O Estado de S.Paulo - 05/06
Pressionados pela concorrência e perdendo espaço até na América do Sul e no protegido mercado nacional, industriais brasileiros passaram a cobrar do governo mais acordos de comércio para evitar um isolamento cada vez maior e mais danoso. A decisão dos empresários de mudar o jogo e os números da balança comercial de janeiro a maio, os piores da série histórica, foram divulgados pelo Estado na edição de ontem. No mesmo dia a Confederação Nacional da Indústria (CNI) reforçou a campanha, divulgando nota a favor da negociação de novas e mais ambiciosas parcerias. Segundo a nota, os empresários veem com preocupação os acordos postos à mesa, enquanto "o governo brasileiro assiste às discussões distanciado da realidade".
A acusação ao governo é bem fundada, mas parte da responsabilidade cabe aos industriais, com sua pouca disposição para se aventurar na troca de concessões dos acordos comerciais mais relevantes. Baixo poder de competição, horizontes comerciais limitados e perda de relevância nas transações externas caracterizam há algum tempo a indústria brasileira. O superávit comercial de US$ 760 milhões em maio foi 74,3% inferior ao de um ano antes.
O resultado teria sido bem pior, se só dependesse das vendas de manufaturados e semimanufaturados, 0,9% e 13,5% inferiores às de um ano antes. Só as exportações de produtos básicos superaram - pela margem de 1,7% - as de maio de 2012.
De janeiro a maio o País acumulou um déficit comercial de US$ 5,4 bilhões, com exportações de US$ 93,3 bilhões, 2,8% menores que as de igual período do ano passado, e importações 9,8% maiores. As vendas de manufaturados (US$ 36,2 bilhões) representaram apenas 36,9% do total embarcado. A receita dos básicos correspondeu a 47,6% do total e a dos semimanufaturados, a 31,2%. Em 2007, os manufaturados ainda proporcionaram 52,2% do valor vendido. A partir do ano seguinte, sua participação ficou sempre bem abaixo de 50%. O País acomodou-se na condição de exportador de commodities, beneficiado pela alta das cotações internacionais e, de modo especial, pela expansão chinesa.
A conversão do Brasil em fornecedor de insumos para a China e para o mundo desenvolvido resultou da combinação de vários erros de política. O primeiro foi o torpedeamento da Área de Livre Comércio das Américas (Alca), por iniciativa dos presidentes Luiz Inácio Lula da Silva e Néstor Kirchner.
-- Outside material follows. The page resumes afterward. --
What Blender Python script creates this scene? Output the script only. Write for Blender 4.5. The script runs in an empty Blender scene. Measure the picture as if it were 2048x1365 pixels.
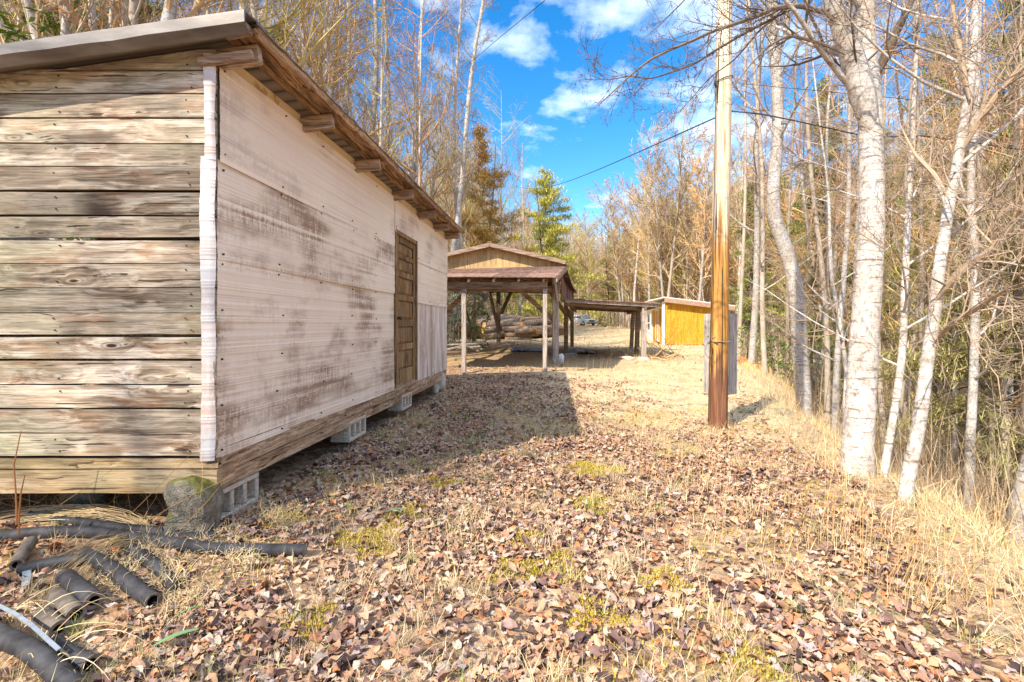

O terceiro-mundismo do governo petista deu prioridade às relações com países emergentes e até em estágios iniciais de desenvolvimento. A negociação de um acordo de livre comércio entre Mercosul e União Europeia logo empacou, em boa parte por causa da resistência argentina a concessões comerciais. Assim, o Brasil fugiu de relações mais amplas com o mundo rico. A indústria pode ter achado confortável a opção, mas só até os estrangeiros começarem a tomar espaço até no mercado interno.
A maior parte dos erros é atribuível à política petista. O mercado interno cresceu com a transferência de renda e os aumentos reais do salário mínimo. Mas faltaram investimentos em infraestrutura, os tributos continuaram onerando a produção e a exportação, a política educacional negligenciou a formação básica e o governo esbanjou dinheiro e tolerou inflação alta. Os empresários deram sua contribuição, criticando principalmente o câmbio e os juros e dando menos atenção, durante anos, aos problemas estruturais de competitividade.
Como complemento do desastre, a Rodada Doha fracassou, outros países continuaram negociando acordos bilaterais, regionais e intrarregionais e o Brasil ficou cada vez mais isolado. Tem hoje 22 acordos de acesso preferencial, "a maioria pouco relevante", segundo a CNI. Enquanto isso, vizinhos já beneficiados por um número maior de acordos montam novas associações, como a Aliança do Pacífico, e os EUA acertam com potências grandes e médias uma Parceria Transatlântica e uma Transpacífica. Pelo menos a indústria acordou, mas com enorme atraso.